> Data:
↓
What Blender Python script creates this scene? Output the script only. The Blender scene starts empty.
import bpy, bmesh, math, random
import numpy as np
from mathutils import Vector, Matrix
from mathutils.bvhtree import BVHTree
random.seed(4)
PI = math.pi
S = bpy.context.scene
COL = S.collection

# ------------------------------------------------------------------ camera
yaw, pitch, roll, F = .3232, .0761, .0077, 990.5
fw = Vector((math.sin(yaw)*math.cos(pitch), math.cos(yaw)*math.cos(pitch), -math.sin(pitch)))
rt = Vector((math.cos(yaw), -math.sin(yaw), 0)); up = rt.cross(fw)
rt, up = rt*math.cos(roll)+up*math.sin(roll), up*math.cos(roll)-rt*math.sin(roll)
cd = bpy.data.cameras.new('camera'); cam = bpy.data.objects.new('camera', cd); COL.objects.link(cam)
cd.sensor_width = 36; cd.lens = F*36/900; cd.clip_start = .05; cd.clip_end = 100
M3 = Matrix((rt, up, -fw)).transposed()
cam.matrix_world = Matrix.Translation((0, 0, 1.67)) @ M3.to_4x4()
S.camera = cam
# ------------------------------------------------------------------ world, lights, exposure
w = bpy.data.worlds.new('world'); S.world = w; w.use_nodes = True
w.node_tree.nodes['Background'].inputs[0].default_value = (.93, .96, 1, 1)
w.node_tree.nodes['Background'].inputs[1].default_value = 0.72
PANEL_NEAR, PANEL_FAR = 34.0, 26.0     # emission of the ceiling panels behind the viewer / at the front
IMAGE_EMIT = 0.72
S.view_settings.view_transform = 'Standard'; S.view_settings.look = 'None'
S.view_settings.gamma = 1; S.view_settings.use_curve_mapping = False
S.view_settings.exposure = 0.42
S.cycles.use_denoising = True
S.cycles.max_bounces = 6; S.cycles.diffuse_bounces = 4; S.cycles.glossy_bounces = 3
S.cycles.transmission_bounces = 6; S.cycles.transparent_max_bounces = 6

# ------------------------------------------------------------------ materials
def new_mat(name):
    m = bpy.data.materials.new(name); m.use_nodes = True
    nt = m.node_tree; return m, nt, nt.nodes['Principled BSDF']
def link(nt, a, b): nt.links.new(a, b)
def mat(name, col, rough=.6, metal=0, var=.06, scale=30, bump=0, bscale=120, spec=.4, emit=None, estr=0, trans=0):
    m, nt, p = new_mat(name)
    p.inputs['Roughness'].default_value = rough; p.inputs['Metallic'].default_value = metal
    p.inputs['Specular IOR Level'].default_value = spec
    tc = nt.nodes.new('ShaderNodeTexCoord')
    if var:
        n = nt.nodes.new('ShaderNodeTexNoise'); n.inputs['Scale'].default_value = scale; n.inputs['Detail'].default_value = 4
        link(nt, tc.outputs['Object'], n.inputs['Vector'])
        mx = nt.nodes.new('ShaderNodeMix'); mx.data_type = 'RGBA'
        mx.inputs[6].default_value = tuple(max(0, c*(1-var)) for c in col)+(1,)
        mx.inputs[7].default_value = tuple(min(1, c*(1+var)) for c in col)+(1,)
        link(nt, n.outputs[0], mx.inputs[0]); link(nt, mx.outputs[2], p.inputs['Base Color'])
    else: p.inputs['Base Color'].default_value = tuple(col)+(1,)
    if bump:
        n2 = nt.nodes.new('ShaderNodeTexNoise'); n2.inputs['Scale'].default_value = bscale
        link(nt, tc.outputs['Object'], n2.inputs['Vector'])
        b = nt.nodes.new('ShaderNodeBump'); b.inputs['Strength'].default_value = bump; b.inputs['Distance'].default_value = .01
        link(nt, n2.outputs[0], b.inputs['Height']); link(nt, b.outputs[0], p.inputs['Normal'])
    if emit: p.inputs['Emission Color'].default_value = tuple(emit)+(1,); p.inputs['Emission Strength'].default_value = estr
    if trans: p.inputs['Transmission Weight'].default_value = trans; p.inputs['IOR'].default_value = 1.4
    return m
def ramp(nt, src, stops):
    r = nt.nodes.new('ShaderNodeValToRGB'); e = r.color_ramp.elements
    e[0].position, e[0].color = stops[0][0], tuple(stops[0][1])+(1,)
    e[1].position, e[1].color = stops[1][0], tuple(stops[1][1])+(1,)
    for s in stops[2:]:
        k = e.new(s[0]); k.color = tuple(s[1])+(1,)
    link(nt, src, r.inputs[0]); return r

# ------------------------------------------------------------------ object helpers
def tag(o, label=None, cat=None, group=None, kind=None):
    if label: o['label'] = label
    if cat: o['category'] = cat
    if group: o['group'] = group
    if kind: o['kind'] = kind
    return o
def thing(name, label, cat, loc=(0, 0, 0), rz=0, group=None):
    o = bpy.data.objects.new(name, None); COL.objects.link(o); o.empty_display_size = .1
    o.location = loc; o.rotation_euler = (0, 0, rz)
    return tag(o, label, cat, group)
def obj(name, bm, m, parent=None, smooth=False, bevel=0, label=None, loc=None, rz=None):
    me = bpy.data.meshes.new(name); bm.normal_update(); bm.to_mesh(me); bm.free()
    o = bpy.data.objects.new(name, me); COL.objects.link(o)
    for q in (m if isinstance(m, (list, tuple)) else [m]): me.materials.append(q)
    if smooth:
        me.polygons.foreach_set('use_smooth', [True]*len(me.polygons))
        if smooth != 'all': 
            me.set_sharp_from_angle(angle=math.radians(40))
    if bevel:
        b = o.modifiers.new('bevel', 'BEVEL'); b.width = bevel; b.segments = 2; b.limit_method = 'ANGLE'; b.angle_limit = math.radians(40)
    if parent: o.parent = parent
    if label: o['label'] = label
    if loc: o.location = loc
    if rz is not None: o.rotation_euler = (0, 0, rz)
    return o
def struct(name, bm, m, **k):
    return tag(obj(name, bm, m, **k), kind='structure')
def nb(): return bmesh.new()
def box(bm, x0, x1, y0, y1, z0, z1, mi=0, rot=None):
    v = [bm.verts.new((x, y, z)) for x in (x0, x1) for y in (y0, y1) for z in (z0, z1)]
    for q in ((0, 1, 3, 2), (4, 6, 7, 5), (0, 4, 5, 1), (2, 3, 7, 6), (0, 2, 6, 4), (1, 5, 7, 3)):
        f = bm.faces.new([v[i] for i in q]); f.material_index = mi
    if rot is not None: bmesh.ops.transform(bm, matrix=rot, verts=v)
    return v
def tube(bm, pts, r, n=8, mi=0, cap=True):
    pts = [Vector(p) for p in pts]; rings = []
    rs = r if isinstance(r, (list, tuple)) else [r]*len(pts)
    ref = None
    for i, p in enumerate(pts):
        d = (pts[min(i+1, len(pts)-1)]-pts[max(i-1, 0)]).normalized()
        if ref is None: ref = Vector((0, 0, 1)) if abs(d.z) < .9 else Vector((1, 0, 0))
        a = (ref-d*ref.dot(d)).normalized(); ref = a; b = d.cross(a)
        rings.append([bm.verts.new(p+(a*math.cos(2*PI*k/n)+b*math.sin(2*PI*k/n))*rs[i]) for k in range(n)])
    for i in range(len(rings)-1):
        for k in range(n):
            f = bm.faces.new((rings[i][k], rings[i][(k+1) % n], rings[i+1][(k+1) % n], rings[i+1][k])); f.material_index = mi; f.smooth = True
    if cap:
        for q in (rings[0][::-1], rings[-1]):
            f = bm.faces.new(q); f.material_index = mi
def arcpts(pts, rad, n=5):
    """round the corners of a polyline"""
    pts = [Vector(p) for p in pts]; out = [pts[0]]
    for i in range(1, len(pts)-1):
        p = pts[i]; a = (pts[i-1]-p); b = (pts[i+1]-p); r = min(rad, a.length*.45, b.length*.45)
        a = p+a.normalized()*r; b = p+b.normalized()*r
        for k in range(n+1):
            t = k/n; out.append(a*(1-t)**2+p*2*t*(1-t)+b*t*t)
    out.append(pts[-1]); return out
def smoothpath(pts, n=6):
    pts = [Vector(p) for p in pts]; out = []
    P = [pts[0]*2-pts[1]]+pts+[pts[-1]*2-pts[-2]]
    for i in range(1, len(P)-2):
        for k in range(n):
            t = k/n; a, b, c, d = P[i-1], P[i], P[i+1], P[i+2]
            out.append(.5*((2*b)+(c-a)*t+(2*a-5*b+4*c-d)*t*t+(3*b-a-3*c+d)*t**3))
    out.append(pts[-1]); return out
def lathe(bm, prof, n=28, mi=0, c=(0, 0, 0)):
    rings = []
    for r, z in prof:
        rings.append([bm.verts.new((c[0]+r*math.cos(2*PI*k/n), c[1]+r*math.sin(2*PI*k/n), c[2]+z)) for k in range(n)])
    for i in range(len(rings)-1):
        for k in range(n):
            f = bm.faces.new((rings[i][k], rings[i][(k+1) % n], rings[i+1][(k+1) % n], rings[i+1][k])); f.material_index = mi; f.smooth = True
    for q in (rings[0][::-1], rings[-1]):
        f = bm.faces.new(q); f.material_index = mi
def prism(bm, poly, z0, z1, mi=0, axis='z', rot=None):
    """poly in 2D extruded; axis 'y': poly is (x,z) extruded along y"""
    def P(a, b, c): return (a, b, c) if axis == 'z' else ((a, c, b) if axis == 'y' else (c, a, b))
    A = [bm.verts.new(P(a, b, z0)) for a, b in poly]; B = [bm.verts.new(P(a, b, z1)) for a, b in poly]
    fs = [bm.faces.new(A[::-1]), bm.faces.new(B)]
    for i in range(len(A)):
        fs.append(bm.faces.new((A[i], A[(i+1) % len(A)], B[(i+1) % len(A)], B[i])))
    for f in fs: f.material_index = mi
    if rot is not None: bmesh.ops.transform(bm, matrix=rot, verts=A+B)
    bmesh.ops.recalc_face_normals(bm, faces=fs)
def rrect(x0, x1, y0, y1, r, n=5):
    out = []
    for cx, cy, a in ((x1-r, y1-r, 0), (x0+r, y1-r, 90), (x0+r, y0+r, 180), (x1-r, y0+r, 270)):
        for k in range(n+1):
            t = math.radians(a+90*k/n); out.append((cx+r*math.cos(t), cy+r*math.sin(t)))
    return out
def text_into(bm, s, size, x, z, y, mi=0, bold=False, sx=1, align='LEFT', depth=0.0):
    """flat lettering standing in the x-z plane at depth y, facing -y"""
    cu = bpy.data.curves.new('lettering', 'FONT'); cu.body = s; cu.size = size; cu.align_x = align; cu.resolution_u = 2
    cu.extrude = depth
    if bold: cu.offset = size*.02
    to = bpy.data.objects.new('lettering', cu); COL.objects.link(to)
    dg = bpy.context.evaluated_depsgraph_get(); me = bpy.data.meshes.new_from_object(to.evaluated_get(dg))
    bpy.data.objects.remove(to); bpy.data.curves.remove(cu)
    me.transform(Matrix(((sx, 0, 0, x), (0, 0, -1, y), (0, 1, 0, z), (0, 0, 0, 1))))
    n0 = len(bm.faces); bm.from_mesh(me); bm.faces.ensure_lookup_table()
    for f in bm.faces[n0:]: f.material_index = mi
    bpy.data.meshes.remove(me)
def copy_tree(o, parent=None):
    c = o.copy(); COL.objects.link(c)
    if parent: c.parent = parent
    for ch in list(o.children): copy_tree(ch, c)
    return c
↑
> Work to do: Emit, unaltered, the lines from the top of the listing down through the line that holds "COL = S.collection"; emit nothing else.

> Reply:
What Blender Python script creates this scene? Output the script only. The Blender scene starts empty.
import bpy, bmesh, math, random
import numpy as np
from mathutils import Vector, Matrix
from mathutils.bvhtree import BVHTree
random.seed(4)
PI = math.pi
S = bpy.context.scene
COL = S.collection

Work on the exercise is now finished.